■ **Material provided**:
============================================================
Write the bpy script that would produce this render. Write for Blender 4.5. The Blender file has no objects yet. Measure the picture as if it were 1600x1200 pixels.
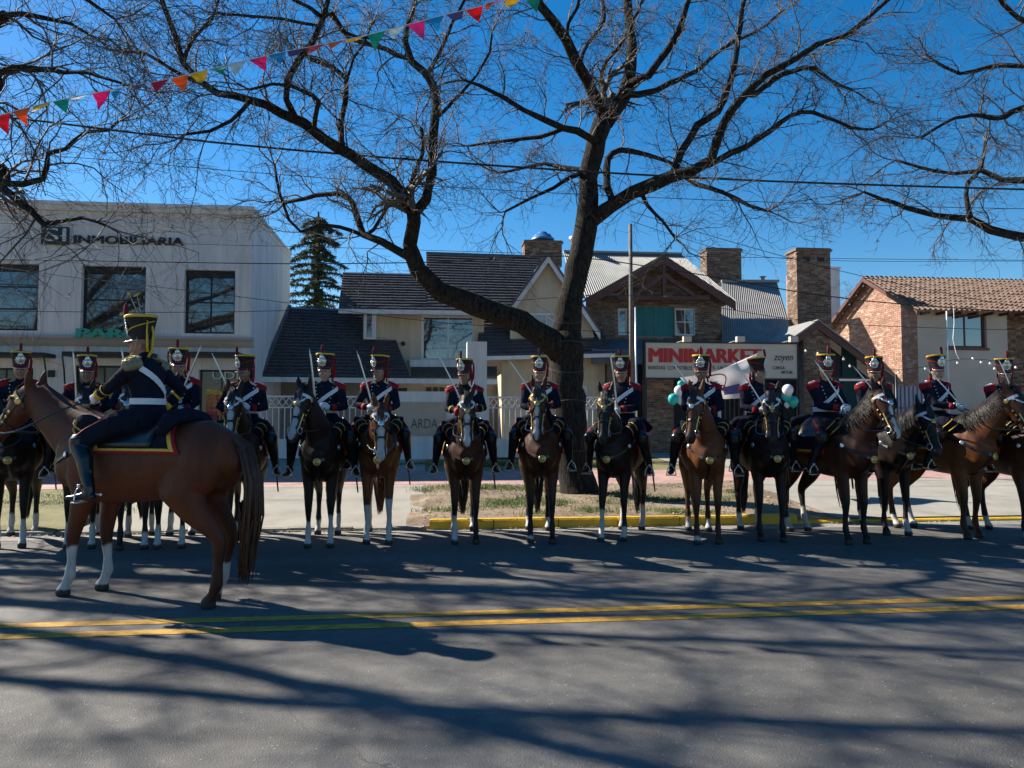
import bpy, math, random
import numpy as np
from mathutils import Vector, Matrix
R = math.radians
V = Vector
scene = bpy.context.scene
COL = scene.collection

# ------------------------------------------------------------------ camera, sky, sun, exposure
EYE = V((0, 0, 1.72)); YAW = R(6.2); FPX = 1180.0; PITCH = math.atan(55 / FPX)
cam_d = bpy.data.cameras.new('camera'); cam = bpy.data.objects.new('camera', cam_d); COL.objects.link(cam)
cam.location = EYE; cam.rotation_euler = (math.pi / 2 + PITCH, 0, -YAW)
cam_d.sensor_width = 36; cam_d.lens = FPX / 1600 * 36; cam_d.clip_end = 4000; cam_d.clip_start = .05
scene.camera = cam
SUN_EL = R(35.6); SUN_AZ = math.atan2(.828, .561)          # from +Y towards -X
world = bpy.data.worlds.new('World'); scene.world = world; world.use_nodes = True
wn = world.node_tree; bg = wn.nodes['Background']
sky = wn.nodes.new('ShaderNodeTexSky'); sky.sky_type = 'NISHITA'; sky.sun_disc = False
sky.sun_elevation = SUN_EL; sky.sun_rotation = -SUN_AZ; sky.air_density = 1.0; sky.dust_density = 0.22; sky.ozone_density = 3.0
hs = wn.nodes.new('ShaderNodeHueSaturation'); hs.inputs['Saturation'].default_value = 1.42; hs.inputs['Value'].default_value = 1.0
wn.links.new(sky.outputs[0], hs.inputs['Color']); wn.links.new(hs.outputs[0], bg.inputs[0]); bg.inputs[1].default_value = 0.062
sun_d = bpy.data.lights.new('sun', 'SUN'); sun_d.energy = 5.0; sun_d.angle = R(.53); sun_d.color = (1, .94, .84)
sun = bpy.data.objects.new('sun', sun_d); COL.objects.link(sun)
sdir = V((-math.sin(SUN_AZ) * math.cos(SUN_EL), math.cos(SUN_AZ) * math.cos(SUN_EL), math.sin(SUN_EL)))
sun.rotation_euler = sdir.to_track_quat('Z', 'Y').to_euler(); sun.location = sdir * 60
vs = scene.view_settings; vs.view_transform = 'Standard'; vs.look = 'None'; vs.gamma = 1; vs.exposure = 1.25; vs.use_curve_mapping = False

# ------------------------------------------------------------------ rays from the photograph
_F = V((math.sin(YAW) * math.cos(PITCH), math.cos(YAW) * math.cos(PITCH), math.sin(PITCH)))
_R = V((math.cos(YAW), -math.sin(YAW), 0)); _U = _R.cross(_F)
_FH = V((math.sin(YAW), math.cos(YAW), 0))
def ray(px, py): return _F + _R * ((px - 800) / FPX) + _U * ((600 - py) / FPX)
def PY(px, py, Y): d = ray(px, py); return EYE + d * (Y / d.y)
def PZ(px, py, z): d = ray(px, py); return EYE + d * ((z - EYE.z) / d.z)
def PD(px, py, D): d = ray(px, py); return EYE + d * (D / d.dot(_FH))
def PPL(px, py, o, n): d = ray(px, py); return EYE + d * ((o - EYE).dot(n) / d.dot(n))
def XY(px, Y): return PY(px, 655, Y).x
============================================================
■ **Your objective**:
Repeat the data exactly, dropping every picture it holds.

■ **Reply**:
Write the bpy script that would produce this render. Write for Blender 4.5. The Blender file has no objects yet. Measure the picture as if it were 1600x1200 pixels.
import bpy, math, random
import numpy as np
from mathutils import Vector, Matrix
R = math.radians
V = Vector
scene = bpy.context.scene
COL = scene.collection

# ------------------------------------------------------------------ camera, sky, sun, exposure
EYE = V((0, 0, 1.72)); YAW = R(6.2); FPX = 1180.0; PITCH = math.atan(55 / FPX)
cam_d = bpy.data.cameras.new('camera'); cam = bpy.data.objects.new('camera', cam_d); COL.objects.link(cam)
cam.location = EYE; cam.rotation_euler = (math.pi / 2 + PITCH, 0, -YAW)
cam_d.sensor_width = 36; cam_d.lens = FPX / 1600 * 36; cam_d.clip_end = 4000; cam_d.clip_start = .05
scene.camera = cam
SUN_EL = R(35.6); SUN_AZ = math.atan2(.828, .561)          # from +Y towards -X
world = bpy.data.worlds.new('World'); scene.world = world; world.use_nodes = True
wn = world.node_tree; bg = wn.nodes['Background']
sky = wn.nodes.new('ShaderNodeTexSky'); sky.sky_type = 'NISHITA'; sky.sun_disc = False
sky.sun_elevation = SUN_EL; sky.sun_rotation = -SUN_AZ; sky.air_density = 1.0; sky.dust_density = 0.22; sky.ozone_density = 3.0
hs = wn.nodes.new('ShaderNodeHueSaturation'); hs.inputs['Saturation'].default_value = 1.42; hs.inputs['Value'].default_value = 1.0
wn.links.new(sky.outputs[0], hs.inputs['Color']); wn.links.new(hs.outputs[0], bg.inputs[0]); bg.inputs[1].default_value = 0.062
sun_d = bpy.data.lights.new('sun', 'SUN'); sun_d.energy = 5.0; sun_d.angle = R(.53); sun_d.color = (1, .94, .84)
sun = bpy.data.objects.new('sun', sun_d); COL.objects.link(sun)
sdir = V((-math.sin(SUN_AZ) * math.cos(SUN_EL), math.cos(SUN_AZ) * math.cos(SUN_EL), math.sin(SUN_EL)))
sun.rotation_euler = sdir.to_track_quat('Z', 'Y').to_euler(); sun.location = sdir * 60
vs = scene.view_settings; vs.view_transform = 'Standard'; vs.look = 'None'; vs.gamma = 1; vs.exposure = 1.25; vs.use_curve_mapping = False

# ------------------------------------------------------------------ rays from the photograph
_F = V((math.sin(YAW) * math.cos(PITCH), math.cos(YAW) * math.cos(PITCH), math.sin(PITCH)))
_R = V((math.cos(YAW), -math.sin(YAW), 0)); _U = _R.cross(_F)
_FH = V((math.sin(YAW), math.cos(YAW), 0))
def ray(px, py): return _F + _R * ((px - 800) / FPX) + _U * ((600 - py) / FPX)
def PY(px, py, Y): d = ray(px, py); return EYE + d * (Y / d.y)
def PZ(px, py, z): d = ray(px, py); return EYE + d * ((z - EYE.z) / d.z)
def PD(px, py, D): d = ray(px, py); return EYE + d * (D / d.dot(_FH))
def PPL(px, py, o, n): d = ray(px, py); return EYE + d * ((o - EYE).dot(n) / d.dot(n))
def XY(px, Y): return PY(px, 655, Y).x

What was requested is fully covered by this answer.